Les Belges de l’étape, Borokov Borokov assènent leur live à 8 mains dans la salle d’à côté. Ils jouent au milieu du public, c’est joyeusement débile et terriblement efficace. C’est assez éclectique en termes d’influence, comme tout bon projet belge, mais ça mélange en vrac de la grosse techno qui tache à des éléments new beat, des plans plus electro ou acid, voire un petit côté synth pop. Le tout est emballé de bruits de mouettes incongrus, de sample de voix en flamand incompréhensible, le tout joué 100% machines. Pour être honnête, je ne comprends pas comment j’avais fait pour ne pas entendre parler de ce projet avant les 6 derniers mois, je ne serais pas étonné qu’ils squattent bien vite tous vos festivals d’été.

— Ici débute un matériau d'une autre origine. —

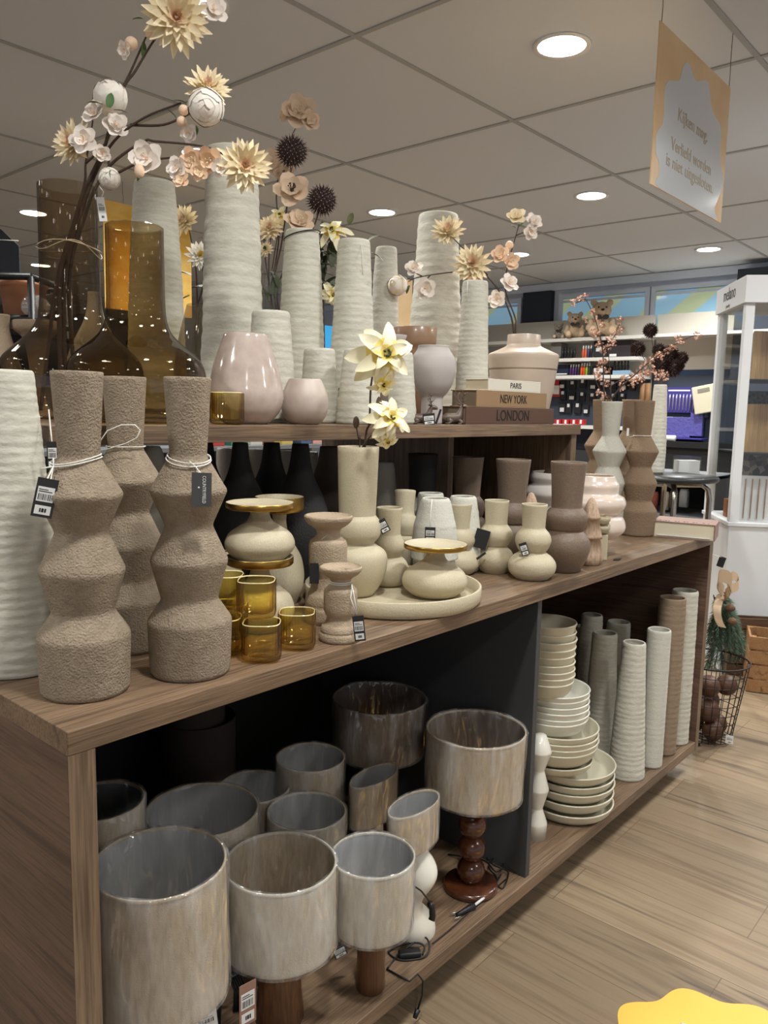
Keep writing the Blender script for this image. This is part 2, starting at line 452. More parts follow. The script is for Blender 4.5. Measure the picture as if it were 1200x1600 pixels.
# lintel trim under the ceiling along the window wall
struct('trim_3', MB().box((XW-.06, -8, CEIL-.09), (XW, 12, CEIL-.007)), mat('grey_blue_lintel', (212, 222, 236), .6))
# windows with printed blinds lit by day
m, nt, b = newmat('printed_blind_daylight'); L = nt.links
tc = N(nt, 'ShaderNodeTexCoord'); wv = N(nt, 'ShaderNodeTexWave', wave_type='BANDS', bands_direction='DIAGONAL'); wv.inputs['Scale'].default_value = 1.1; wv.inputs['Distortion'].default_value = 2.5; wv.inputs['Detail'].default_value = 0
rp = N(nt, 'ShaderNodeValToRGB'); rp.color_ramp.elements[0].position = .55; rp.color_ramp.elements[0].color = rgba((142, 184, 208)); rp.color_ramp.elements[1].position = .68; rp.color_ramp.elements[1].color = rgba((172, 184, 150))
L.new(tc.outputs['Object'], wv.inputs['Vector']); L.new(wv.outputs['Fac'], rp.inputs[0]); L.new(rp.outputs[0], b.inputs['Base Color']); L.new(rp.outputs[0], b.inputs['Emission Color'])
b.inputs['Emission Strength'].default_value = .42; b.inputs['Roughness'].default_value = .08
BLIND = m
FRAME = mat('blue_grey_window_frame', (206, 216, 232), .5)
wz0, wz1 = 2.2, 2.72
yw = lambda px, py: at(px, py, x=XW).y
for i, (pa, pb) in enumerate(((700, 812), (882, 1010), (1026, 1150))):
    ya, yb = yw(pa, 480), yw(pb, 480)
    wn = thing(f'window_{i+1}', '', '', (XW, (ya+yb)/2, wz0)); del wn['label'], wn['category']; wn['kind'] = 'structure'
    MB().box((XW-.03, yb, wz0), (XW-.012, ya, wz1-.06)).build('window_pane', BLIND, wn, True)
    f = MB()
    for lo, hi in (((yb-.05, wz0), (yb, wz1)), ((ya, wz0), (ya+.05, wz1)), ((yb, wz1-.05), (ya, wz1)), ((yb, wz1-.1), (ya, wz1-.075))):
        f.box((XW-.05, lo[0], lo[1]), (XW-.005, hi[0], hi[1]))
    f.build('window_frame', FRAME, wn, True)
struct('trim_4', MB().box((XW-.08, yw(866, 480), 1.0), (XW-.002, yw(822, 480), CEIL-.09)), NAVY)
struct('trim_5', MB().box((XW-.3, yw(1300, 430), 1.0), (XW-.002, yw(1168, 430), CEIL-.09)), NAVY)

# ================================================================== CEILING LIGHTS
DISC = emis('lit_downlight_disc', (255, 252, 246), 14)
RIMM = mat('white_downlight_rim', (230, 230, 230), .5)
where = ['above the middle of the display', 'behind the hanging sign, next along the row', 'between tall vases and the sign, farther back', 'small, near the glass cabinet', 'half behind the pink blossoms',
         'left of the smoke glass bottle', 'small, lower left by the black rack', 'glowing behind the blossoms of the tall branch', 'behind the topmost dahlia', 'beyond the picture, unseen', 'beyond the picture, unseen']
for i, (x, y) in enumerate(LIGHTS+FAR_LIGHTS):
    lb = 'round white recessed ceiling downlight '+(where[i] if i < len(where) else 'beyond the picture, unseen')
    t = thing('ceiling_light', lb, 'light', (x, y, CEIL), 0, 'round ceiling downlights')
    MB().lathe([(.098, -.002), (.118, -.002), (.118, -.012), (.098, -.008)], 40).build('rim', RIMM, t)
    MB().lathe([(.0005, -.006), (.098, -.006)], 40).build('diffuser', DISC, t)
    if i >= len(LIGHTS): continue
    ld = bpy.data.lights.new('downlight', 'AREA'); ld.shape = 'DISK'; ld.size = .19; ld.energy = LAMP_W*(1.7 if x > 3.8 else 1); ld.color = (.99, .99, .955); ld.spread = math.radians(150)
    lo = bpy.data.objects.new('lamp', ld); COL.objects.link(lo); lo.location = (0, 0, -.013); lo.parent = t
#--PART2
# ================================================================== DISPLAY TABLE
TZ, BZ, TX, TY = .92, .12, 2.52, 1.25
t = thing('display_table', 'long walnut-look shop display table with open compartments below', 'table', (TX/2, TY/2, 0))
MB().box((0, 0, TZ-.035), (TX, TY, TZ)).build('tabletop', OAKX, t, True, .0015)
MB().box((0, .001, .085), (.04, TY-.001, TZ-.035)).build('side_panel', OAKY, t, True, .001)
MB().box((TX-.035, .001, .085), (TX, TY-.001, TZ-.035)).build('side_panel', OAKY, t, True, .001)
MB().box((.0005, -.0002, .085), (.04, .0012, TZ-.0352)).build('edge_band', OAKZ, t, True)
MB().box((TX-.035, -.0002, .085), (TX-.0005, .0012, TZ-.0352)).build('edge_band', OAKZ, t, True)
MB().box((.04, 0, .085), (TX-.035, TY, BZ)).build('bottom_shelf', OAKX, t, True, .0015)
DIVX = 1.262
MB().box((DIVX, .012, BZ), (DIVX+.02, .80, TZ-.035)).build('divider_panel', DARKP, t, True, .001)['label'] = 'charcoal grey divider board'
MB().box((.04, .80, BZ), (TX-.035, .815, TZ-.035)).build('back_panel', BACKP, t, True)  # near-black panel put in so the compartment's deep shade stays black
for cx, cy in ((.12, .12), (TX-.09, .1), (.12, TY-.12), (TX-.09, TY-.1)):
    c = MB().lathe([(.0005, -.012), (.034, -.012), (.036, -.006), (.036, .006), (.034, .012), (.0005, .012)], 20, M=Matrix.Translation((cx, cy, .037)) @ Matrix.Rotation(PI/2, 4, 'X')).box((cx-.02, cy-.02, .07), (cx+.02, cy+.02, .085)).build('caster', BLACK, t, True)
# riser shelf on the table
SZ, SY = 1.32, .33
RX = on(908, SY, SZ).x
t = thing('riser_shelf', 'walnut-look raised shelf standing along the middle of the display table', 'shelf', (RX/2, .55, TZ))
MB().box((.15, SY, SZ-.035), (RX, 1.15, SZ)).build('shelf_board', OAKX, t, True, .0015)
MB().box((RX-.045, SY+.01, TZ), (RX-.01, 1.15, SZ-.035)).build('support_panel', OAKZ, t, True, .001)
sx2 = on(700, .56, 1.2).x
MB().box((sx2, .56, TZ), (sx2+.03, 1.15, SZ-.035)).build('support_panel', OAKZ, t, True, .001)
MB().box((.16, .45, TZ), (.19, 1.15, SZ-.035)).build('support_panel', OAKZ, t, True, .001)
MB().box((sx2+.03, .90, TZ), (RX-.045, .915, SZ-.035)).build('back_panel', mat('dark_red_brown_board', (52, 32, 30), .35), t, True)

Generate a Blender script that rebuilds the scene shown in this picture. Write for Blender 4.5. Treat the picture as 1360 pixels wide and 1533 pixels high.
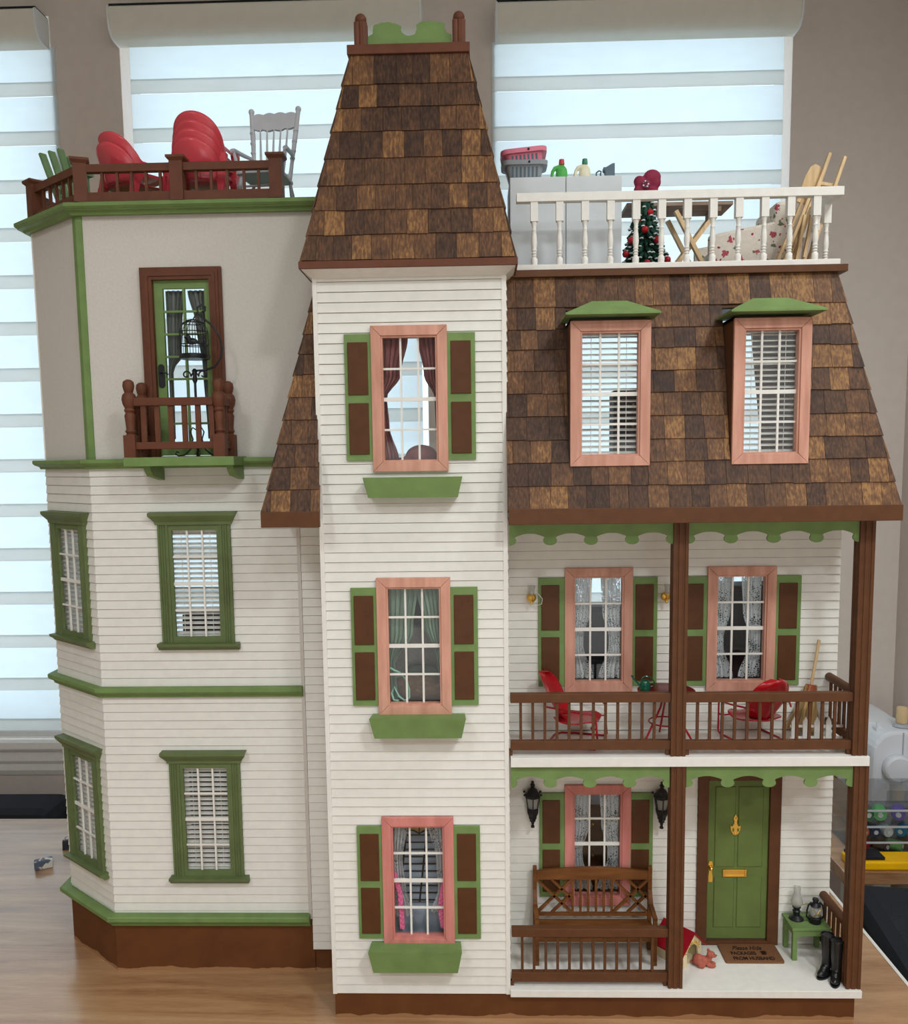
import bpy, math, random
from mathutils import Vector, Matrix

for o in list(bpy.data.objects):
    bpy.data.objects.remove(o)
SC = bpy.context.scene
COL = SC.collection
RNG = random.Random(11)

# ------------------------------------------------------------------ camera, world, lights, exposure
cam_d = bpy.data.cameras.new('camera')
cam = bpy.data.objects.new('camera', cam_d)
COL.objects.link(cam)
cam_d.sensor_fit = 'HORIZONTAL'
cam_d.sensor_width = 36.0
cam_d.lens = 35.375
cam_d.shift_x = 0.00584
cam_d.shift_y = 0.05091
cam_d.clip_start = 0.02
_r = Vector((0.99953115, 0.02744671, -0.0135705))
_u = Vector((0.01044581, 0.11094465, 0.99377169))
_f = Vector((-0.02878134, 0.99344751, -0.11060593))
_m = Matrix((_r, _u, -_f)).transposed().to_4x4()
_m.translation = Vector((0.01458, -1.15, 0.76644))
cam.matrix_world = _m
SC.camera = cam

world = bpy.data.worlds.new('daylight')
SC.world = world
world.use_nodes = True
wb = world.node_tree.nodes['Background']
wb.inputs['Color'].default_value = (0.80, 0.91, 1.0, 1)
wb.inputs['Strength'].default_value = 2.1


def area_light(name, loc, target, size, power, color):
    d = bpy.data.lights.new(name, 'AREA')
    d.shape = 'DISK'
    d.size = size
    d.energy = power
    d.color = color
    o = bpy.data.objects.new(name, d)
    COL.objects.link(o)
    o.location = loc
    o.rotation_euler = (Vector(target) - Vector(loc)).to_track_quat('-Z', 'Y').to_euler()
    return o


LAMP = (0.90, 0.965, 1.0)
for lx, ly, pw in ((0.75, -1.50, 12.5), (0.92, -0.45, 5.0), (-0.75, -1.40, 6.0), (0.30, -2.45, 12.0), (-1.1, -2.45, 6.5)):
    lo_ = area_light('ceiling_downlight', (lx, ly, 1.93), (lx, ly + 0.25, 0), 0.26, pw, LAMP)
    lo_.data.spread = math.radians(150)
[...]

Bien que j’essaie de faire remonter mon taux de caféine à grand coup de Maté Maté (équivalent ignoble de son concurrent présent dans tous les night shop, mais bizarrement absent de tous les clubs où j’ai été) j’arrive gentiment sur la réserve, mais je veux encore au moins voir 3Phaz, recommandé par son compatriote ZULI, fer-de-lance d’une scène égyptienne zinzin qui va faire très mal quand tout le monde sortira la tête de son fondement. Sur une base shaabi ultra percussive, 3Phaz brode des motifs qui ne sont pas sans évoquer le meilleur de Shackleton et du dubstep « de bon goût », sauf que c’est bien plus rapide. Au milieu de tout ça, y’a pas mal d’enchaînement à base de gros pitchs drops où tout semble ralentir, se casser la gueule, avant de repartir. Comme chez ZULI on est saisi par la manière dont cette musique occupe tout l’espace, qui vient nous rappeler que Le Caire c’est 22 millions d’habitants, et que ces gens vivent dans un environnement autrement plus saturé que par chez nous. Il y’a chez tou·te·s ces égyptien·ne·s une urbanité très présente et je me laisse gentiment défoncer le cerveau et ce qu’il me reste de genoux par ce bon 3Phaz.